▶ [SHORT EXERCISE]:
Hand back each line, unchanged, from the top down to the line where "st.build('stem', m_leaf, pl)" sits.

▶ [DATA LINES]:

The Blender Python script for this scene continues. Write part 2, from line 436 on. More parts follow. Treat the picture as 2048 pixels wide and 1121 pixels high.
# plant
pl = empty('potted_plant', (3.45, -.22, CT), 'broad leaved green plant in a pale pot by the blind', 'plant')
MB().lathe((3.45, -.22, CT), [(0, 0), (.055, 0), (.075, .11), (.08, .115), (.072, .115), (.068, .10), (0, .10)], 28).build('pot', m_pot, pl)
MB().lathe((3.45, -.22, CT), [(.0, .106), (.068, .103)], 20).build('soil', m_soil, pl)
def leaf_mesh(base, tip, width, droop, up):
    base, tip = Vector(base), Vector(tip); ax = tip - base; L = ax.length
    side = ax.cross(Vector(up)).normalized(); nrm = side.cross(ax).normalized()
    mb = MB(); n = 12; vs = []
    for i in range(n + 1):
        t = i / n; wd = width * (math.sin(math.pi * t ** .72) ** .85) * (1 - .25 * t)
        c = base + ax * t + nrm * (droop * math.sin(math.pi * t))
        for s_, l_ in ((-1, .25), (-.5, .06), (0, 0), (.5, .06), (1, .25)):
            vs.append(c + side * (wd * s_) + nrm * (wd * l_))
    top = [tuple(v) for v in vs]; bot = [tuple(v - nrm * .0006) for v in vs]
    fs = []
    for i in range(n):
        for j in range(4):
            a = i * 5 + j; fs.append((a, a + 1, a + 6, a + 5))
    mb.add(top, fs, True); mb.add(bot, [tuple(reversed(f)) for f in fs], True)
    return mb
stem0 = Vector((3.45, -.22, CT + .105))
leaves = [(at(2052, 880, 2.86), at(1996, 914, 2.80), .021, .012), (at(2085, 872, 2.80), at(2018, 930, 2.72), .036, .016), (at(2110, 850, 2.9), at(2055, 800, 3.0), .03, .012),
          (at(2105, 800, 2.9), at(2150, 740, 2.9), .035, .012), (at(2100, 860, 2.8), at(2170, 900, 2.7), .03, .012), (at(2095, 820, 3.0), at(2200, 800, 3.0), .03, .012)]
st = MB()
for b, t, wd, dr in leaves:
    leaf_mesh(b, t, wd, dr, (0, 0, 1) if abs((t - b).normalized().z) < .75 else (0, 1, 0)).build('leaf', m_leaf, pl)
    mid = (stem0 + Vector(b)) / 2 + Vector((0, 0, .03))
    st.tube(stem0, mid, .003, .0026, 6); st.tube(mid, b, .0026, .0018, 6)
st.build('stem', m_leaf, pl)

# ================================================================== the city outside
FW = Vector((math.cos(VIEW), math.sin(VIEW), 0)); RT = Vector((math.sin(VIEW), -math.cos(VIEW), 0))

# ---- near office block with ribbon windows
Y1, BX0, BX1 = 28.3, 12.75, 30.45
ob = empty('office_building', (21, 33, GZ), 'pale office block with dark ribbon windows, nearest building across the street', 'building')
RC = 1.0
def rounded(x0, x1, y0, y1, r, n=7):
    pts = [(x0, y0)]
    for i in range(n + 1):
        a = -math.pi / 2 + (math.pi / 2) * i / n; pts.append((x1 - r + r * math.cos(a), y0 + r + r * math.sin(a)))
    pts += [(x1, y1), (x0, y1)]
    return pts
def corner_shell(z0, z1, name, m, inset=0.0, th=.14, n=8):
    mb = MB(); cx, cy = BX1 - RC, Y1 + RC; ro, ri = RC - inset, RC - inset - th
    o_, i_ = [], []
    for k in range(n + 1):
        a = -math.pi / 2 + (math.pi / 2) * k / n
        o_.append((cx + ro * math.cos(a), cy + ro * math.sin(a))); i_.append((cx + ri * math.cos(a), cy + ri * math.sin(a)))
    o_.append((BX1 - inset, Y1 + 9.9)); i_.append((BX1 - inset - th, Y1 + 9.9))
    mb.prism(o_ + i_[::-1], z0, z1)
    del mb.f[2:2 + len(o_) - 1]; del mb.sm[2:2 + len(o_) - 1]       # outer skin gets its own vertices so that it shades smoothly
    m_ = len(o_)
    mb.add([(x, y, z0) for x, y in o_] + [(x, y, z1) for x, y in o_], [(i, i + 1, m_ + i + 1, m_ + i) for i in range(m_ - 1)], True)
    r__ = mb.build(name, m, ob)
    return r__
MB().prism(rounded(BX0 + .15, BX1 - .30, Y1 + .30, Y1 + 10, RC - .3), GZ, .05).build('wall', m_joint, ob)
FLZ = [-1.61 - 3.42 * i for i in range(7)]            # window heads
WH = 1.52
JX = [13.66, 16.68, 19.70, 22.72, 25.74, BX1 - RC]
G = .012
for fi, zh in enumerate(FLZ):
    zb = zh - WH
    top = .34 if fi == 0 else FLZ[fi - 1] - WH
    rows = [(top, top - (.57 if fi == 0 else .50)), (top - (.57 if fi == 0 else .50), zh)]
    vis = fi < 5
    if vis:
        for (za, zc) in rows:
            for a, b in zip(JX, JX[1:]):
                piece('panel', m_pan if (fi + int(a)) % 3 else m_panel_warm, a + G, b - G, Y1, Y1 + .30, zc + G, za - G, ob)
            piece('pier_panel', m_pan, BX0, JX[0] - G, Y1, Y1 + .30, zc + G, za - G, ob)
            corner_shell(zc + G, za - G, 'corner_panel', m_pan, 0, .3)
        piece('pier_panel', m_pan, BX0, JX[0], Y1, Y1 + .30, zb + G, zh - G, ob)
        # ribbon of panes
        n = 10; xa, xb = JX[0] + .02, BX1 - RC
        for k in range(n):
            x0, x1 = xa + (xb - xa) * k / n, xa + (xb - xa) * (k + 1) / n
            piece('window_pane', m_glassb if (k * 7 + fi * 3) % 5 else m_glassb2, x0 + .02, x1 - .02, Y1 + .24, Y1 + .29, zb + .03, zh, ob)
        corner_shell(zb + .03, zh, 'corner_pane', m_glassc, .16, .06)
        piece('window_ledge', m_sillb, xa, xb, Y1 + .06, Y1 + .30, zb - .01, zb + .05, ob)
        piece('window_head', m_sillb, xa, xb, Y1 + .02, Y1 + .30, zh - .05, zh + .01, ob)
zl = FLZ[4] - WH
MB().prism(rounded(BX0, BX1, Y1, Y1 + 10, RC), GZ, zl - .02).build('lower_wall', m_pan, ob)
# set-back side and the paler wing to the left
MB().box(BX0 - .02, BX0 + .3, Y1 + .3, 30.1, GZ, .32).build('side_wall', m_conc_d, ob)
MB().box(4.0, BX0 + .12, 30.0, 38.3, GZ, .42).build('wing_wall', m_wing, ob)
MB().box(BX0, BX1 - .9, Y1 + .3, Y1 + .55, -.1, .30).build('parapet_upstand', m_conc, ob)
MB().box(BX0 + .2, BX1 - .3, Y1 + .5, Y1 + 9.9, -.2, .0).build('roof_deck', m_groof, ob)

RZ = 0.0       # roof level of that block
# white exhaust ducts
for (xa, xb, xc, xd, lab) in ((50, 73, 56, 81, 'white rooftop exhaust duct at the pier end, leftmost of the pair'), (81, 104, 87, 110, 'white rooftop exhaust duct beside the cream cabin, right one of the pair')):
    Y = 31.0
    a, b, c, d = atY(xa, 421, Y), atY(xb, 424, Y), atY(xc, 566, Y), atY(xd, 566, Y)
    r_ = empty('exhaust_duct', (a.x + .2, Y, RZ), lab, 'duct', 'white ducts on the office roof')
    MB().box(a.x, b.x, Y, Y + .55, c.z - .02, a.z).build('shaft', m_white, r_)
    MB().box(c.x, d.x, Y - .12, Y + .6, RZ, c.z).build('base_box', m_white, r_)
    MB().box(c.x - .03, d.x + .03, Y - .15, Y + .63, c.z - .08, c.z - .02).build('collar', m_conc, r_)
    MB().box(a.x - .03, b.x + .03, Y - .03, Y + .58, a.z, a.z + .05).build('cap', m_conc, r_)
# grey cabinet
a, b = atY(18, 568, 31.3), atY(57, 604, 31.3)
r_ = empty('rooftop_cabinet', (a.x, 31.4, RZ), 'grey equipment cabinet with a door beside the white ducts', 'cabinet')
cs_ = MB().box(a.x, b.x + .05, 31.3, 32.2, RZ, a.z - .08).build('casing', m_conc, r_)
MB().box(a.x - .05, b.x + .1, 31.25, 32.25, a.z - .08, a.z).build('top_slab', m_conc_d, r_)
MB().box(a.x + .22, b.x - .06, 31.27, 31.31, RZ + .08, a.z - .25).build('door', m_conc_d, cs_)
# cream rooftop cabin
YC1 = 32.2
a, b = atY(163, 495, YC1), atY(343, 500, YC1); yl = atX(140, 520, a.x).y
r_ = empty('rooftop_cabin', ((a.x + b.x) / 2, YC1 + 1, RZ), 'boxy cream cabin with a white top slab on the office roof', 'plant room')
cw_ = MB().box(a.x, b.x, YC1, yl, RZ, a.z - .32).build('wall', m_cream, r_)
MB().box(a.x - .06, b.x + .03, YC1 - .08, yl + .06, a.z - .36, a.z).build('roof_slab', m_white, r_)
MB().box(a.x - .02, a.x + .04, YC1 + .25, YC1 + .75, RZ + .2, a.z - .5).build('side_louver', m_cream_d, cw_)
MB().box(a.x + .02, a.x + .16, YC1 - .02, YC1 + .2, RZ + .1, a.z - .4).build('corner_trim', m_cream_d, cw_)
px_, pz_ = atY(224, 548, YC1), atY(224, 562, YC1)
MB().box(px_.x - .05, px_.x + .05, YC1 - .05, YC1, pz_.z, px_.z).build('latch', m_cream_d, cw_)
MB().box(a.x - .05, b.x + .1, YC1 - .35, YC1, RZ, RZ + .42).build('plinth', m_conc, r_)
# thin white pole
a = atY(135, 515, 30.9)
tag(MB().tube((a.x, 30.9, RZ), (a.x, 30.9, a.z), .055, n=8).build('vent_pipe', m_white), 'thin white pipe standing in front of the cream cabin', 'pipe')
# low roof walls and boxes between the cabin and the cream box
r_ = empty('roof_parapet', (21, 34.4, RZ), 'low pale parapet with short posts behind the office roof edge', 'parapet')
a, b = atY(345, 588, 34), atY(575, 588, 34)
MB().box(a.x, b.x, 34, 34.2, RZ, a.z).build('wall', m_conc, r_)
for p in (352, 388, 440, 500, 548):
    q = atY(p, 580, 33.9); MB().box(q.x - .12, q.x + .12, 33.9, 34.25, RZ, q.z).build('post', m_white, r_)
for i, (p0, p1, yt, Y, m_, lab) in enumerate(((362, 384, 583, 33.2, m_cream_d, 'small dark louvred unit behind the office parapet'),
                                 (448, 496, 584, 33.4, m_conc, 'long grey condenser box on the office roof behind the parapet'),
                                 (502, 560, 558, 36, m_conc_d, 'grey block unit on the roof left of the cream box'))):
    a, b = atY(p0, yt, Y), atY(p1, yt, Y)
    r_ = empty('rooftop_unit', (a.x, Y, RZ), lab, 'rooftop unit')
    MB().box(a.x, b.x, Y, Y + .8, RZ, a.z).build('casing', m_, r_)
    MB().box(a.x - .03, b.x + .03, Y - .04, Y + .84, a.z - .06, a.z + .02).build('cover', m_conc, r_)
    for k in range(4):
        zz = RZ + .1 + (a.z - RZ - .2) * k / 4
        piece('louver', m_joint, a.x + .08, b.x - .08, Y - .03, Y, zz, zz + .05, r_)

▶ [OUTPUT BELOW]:
The Blender Python script for this scene continues. Write part 2, from line 436 on. More parts follow. Treat the picture as 2048 pixels wide and 1121 pixels high.
# plant
pl = empty('potted_plant', (3.45, -.22, CT), 'broad leaved green plant in a pale pot by the blind', 'plant')
MB().lathe((3.45, -.22, CT), [(0, 0), (.055, 0), (.075, .11), (.08, .115), (.072, .115), (.068, .10), (0, .10)], 28).build('pot', m_pot, pl)
MB().lathe((3.45, -.22, CT), [(.0, .106), (.068, .103)], 20).build('soil', m_soil, pl)
def leaf_mesh(base, tip, width, droop, up):
    base, tip = Vector(base), Vector(tip); ax = tip - base; L = ax.length
    side = ax.cross(Vector(up)).normalized(); nrm = side.cross(ax).normalized()
    mb = MB(); n = 12; vs = []
    for i in range(n + 1):
        t = i / n; wd = width * (math.sin(math.pi * t ** .72) ** .85) * (1 - .25 * t)
        c = base + ax * t + nrm * (droop * math.sin(math.pi * t))
        for s_, l_ in ((-1, .25), (-.5, .06), (0, 0), (.5, .06), (1, .25)):
            vs.append(c + side * (wd * s_) + nrm * (wd * l_))
    top = [tuple(v) for v in vs]; bot = [tuple(v - nrm * .0006) for v in vs]
    fs = []
    for i in range(n):
        for j in range(4):
            a = i * 5 + j; fs.append((a, a + 1, a + 6, a + 5))
    mb.add(top, fs, True); mb.add(bot, [tuple(reversed(f)) for f in fs], True)
    return mb
stem0 = Vector((3.45, -.22, CT + .105))
leaves = [(at(2052, 880, 2.86), at(1996, 914, 2.80), .021, .012), (at(2085, 872, 2.80), at(2018, 930, 2.72), .036, .016), (at(2110, 850, 2.9), at(2055, 800, 3.0), .03, .012),
          (at(2105, 800, 2.9), at(2150, 740, 2.9), .035, .012), (at(2100, 860, 2.8), at(2170, 900, 2.7), .03, .012), (at(2095, 820, 3.0), at(2200, 800, 3.0), .03, .012)]
st = MB()
for b, t, wd, dr in leaves:
    leaf_mesh(b, t, wd, dr, (0, 0, 1) if abs((t - b).normalized().z) < .75 else (0, 1, 0)).build('leaf', m_leaf, pl)
    mid = (stem0 + Vector(b)) / 2 + Vector((0, 0, .03))
    st.tube(stem0, mid, .003, .0026, 6); st.tube(mid, b, .0026, .0018, 6)
st.build('stem', m_leaf, pl)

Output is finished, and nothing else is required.